The strong sugar inquiry commission report gave hope of a sure direction of action against exploitation of the national exchequer, the consumer and the sugarcane growers at the hands of sugar industrialists. The sugar cartel has dragged the matter in litigation, and litigation history in general and in such cases in particular is discouraging. It is good to know that instead of waiting for the court case result, the government has started work to reform the sugar policy to combat cartelization. In case the reforms revolve around the CCP or SECP, it may take time to work as these organizations are incapable of controlling cartels. These organizations work in a limited atmosphere of auditing and imposing routine nominal fines for violations here and there and where the fines are substantial, they are challenged for endless lawsuits.

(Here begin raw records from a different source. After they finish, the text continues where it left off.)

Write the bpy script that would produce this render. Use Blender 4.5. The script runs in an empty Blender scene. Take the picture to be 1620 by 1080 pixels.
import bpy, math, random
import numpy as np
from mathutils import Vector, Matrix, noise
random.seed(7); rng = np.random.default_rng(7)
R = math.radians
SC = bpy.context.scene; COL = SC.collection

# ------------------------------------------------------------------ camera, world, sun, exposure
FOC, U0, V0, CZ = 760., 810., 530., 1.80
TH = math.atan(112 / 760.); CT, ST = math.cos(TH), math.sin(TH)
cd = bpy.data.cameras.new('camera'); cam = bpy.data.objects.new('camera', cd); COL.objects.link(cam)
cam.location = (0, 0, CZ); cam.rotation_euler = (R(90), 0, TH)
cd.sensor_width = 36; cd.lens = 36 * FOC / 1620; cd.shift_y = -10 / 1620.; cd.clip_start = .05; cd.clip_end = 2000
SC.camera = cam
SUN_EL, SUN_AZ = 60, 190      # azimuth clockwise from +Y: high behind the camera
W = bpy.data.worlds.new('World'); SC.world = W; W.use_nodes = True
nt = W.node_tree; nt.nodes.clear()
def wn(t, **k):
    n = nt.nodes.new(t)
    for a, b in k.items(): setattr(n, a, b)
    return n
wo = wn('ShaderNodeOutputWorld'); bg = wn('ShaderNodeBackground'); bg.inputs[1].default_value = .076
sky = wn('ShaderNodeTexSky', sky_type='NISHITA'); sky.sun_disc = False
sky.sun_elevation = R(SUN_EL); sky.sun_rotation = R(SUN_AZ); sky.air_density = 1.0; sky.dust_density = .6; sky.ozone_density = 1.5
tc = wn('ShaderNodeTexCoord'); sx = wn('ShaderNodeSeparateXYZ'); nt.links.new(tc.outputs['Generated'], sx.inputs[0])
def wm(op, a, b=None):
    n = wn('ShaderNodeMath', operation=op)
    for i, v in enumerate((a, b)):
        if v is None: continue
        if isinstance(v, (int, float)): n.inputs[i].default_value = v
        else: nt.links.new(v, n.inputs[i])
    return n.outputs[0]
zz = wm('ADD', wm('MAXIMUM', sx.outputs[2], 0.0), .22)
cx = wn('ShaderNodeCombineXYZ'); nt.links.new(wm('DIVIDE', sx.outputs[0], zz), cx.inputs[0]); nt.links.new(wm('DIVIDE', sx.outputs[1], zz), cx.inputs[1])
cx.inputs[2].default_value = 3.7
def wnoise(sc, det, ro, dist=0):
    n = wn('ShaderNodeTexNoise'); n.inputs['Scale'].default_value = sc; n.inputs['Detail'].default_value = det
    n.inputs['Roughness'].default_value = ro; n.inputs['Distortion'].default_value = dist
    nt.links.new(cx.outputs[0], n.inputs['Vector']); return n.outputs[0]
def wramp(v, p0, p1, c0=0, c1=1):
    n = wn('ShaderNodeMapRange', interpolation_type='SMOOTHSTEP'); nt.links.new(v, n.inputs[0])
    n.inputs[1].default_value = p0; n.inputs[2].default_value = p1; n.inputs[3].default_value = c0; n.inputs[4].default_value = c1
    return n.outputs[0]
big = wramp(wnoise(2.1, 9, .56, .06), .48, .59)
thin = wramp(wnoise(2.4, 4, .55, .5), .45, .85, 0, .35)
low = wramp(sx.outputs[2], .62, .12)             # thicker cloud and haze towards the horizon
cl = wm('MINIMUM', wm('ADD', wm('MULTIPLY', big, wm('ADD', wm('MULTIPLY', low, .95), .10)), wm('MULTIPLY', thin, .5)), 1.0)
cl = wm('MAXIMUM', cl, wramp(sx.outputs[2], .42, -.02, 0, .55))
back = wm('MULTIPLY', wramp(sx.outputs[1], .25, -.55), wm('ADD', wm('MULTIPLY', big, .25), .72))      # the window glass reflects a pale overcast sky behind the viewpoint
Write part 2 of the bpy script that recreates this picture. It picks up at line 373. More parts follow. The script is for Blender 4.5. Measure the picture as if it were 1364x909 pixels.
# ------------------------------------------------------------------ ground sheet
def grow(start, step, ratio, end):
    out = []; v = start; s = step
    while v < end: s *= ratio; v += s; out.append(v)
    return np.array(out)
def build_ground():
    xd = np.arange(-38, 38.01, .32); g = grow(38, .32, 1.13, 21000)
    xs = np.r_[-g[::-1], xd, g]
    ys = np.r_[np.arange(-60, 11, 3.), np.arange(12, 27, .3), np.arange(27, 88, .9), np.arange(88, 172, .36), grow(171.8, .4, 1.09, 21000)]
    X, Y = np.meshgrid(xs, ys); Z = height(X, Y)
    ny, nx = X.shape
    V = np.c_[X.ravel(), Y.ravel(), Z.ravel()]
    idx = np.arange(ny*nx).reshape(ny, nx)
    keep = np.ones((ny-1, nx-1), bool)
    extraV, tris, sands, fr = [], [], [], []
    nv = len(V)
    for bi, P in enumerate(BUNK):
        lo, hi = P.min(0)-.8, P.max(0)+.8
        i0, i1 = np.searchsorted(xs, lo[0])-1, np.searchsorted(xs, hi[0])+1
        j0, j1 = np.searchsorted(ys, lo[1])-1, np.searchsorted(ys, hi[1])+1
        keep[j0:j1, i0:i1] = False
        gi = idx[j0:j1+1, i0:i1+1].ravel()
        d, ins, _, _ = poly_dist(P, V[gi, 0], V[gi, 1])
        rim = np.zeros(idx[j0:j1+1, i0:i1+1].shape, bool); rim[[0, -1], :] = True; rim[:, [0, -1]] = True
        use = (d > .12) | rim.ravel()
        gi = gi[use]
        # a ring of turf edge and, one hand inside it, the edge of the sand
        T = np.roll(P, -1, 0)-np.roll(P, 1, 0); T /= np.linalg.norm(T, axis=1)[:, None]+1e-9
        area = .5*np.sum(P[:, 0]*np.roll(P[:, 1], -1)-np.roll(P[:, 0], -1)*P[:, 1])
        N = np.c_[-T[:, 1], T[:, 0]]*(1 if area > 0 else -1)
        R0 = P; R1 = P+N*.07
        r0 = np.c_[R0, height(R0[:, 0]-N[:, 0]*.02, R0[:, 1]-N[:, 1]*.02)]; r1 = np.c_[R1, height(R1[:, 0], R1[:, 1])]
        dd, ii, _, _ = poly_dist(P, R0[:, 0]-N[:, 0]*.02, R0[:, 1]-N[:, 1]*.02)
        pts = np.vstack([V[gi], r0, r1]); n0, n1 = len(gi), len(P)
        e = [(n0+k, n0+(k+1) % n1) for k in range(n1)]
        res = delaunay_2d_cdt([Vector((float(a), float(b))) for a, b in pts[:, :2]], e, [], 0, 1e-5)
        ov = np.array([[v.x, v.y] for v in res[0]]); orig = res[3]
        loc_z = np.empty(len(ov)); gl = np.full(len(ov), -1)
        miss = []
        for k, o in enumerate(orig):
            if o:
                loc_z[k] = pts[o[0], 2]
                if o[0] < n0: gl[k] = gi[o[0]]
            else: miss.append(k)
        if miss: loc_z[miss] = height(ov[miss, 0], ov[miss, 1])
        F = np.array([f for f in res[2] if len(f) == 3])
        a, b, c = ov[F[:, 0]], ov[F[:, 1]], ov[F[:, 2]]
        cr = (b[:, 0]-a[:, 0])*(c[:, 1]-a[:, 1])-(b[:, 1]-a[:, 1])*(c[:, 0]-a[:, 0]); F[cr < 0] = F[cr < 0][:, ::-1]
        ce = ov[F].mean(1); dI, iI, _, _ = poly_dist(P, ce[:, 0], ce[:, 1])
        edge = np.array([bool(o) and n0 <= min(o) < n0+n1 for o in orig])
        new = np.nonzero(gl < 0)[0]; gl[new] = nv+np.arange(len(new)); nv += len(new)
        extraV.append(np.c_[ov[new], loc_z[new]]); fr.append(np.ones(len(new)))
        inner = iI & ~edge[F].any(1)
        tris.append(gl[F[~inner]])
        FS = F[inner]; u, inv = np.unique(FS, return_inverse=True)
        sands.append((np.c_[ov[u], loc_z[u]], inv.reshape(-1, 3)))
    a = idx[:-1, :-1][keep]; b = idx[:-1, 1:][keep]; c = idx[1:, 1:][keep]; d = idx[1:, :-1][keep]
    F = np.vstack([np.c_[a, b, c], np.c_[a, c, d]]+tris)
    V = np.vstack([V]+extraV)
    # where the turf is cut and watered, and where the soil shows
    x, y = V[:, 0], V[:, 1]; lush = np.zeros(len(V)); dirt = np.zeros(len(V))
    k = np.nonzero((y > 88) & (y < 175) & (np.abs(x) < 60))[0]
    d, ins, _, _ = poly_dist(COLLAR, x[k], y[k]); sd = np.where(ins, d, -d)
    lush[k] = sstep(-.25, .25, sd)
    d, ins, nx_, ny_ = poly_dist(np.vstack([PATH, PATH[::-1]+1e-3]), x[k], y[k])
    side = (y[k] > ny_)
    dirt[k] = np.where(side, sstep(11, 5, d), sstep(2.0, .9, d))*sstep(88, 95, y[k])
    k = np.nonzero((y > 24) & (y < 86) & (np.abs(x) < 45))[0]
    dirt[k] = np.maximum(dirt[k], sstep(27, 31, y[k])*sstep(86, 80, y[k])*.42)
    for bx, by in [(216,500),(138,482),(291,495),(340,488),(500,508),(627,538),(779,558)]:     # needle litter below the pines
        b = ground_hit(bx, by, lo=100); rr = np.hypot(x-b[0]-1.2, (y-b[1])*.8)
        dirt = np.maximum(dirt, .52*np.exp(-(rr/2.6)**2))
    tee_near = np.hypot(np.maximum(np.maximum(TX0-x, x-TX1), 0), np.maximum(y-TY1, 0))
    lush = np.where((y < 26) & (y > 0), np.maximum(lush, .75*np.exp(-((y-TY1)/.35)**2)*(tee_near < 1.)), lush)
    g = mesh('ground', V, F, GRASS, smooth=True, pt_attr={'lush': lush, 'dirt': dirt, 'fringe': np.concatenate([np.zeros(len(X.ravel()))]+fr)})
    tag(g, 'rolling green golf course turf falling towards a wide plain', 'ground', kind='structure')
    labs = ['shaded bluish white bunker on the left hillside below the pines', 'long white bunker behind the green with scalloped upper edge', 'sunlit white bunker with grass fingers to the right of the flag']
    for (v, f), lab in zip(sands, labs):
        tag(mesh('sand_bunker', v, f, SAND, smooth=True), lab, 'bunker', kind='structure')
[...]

As the sugar industry has flourished in a protected environment, natural and effective control against the cartel is to generate a healthy competition for it in the market. The government is likely to allow import by the private sector as it has done in case of wheat that may not work. As the sugar industry is capable of controlling the market in Pakistan, no private party may take the risk of importing in the face of availability of unknown sugar stocks with the existing mills. It is therefore suggested that the Utility Stores Corporation of Pakistan be allowed to import sugar and sell at the desirable price. As the USC has a limited number of stores in prominent towns, it should therefore sell sugar both to the end consumer as well as to the wholesale and retail dealers so that the commodity becomes reachable to every nook and corner of the country. This is a short-term solution to break the cartel. The policy in the long run shall educate industrialists either to live in natural competition or leave to give space to professional businessmen. In case the local industry cannot compete with imported sugar even in the long run, it means Pakistan is not suitable for the sugar business. The policy will gradually weed out the inefficient part of the industry in Pakistan allowing it (Pakistan) to use its resources for production of some suitable commodity like cotton or pulses etc.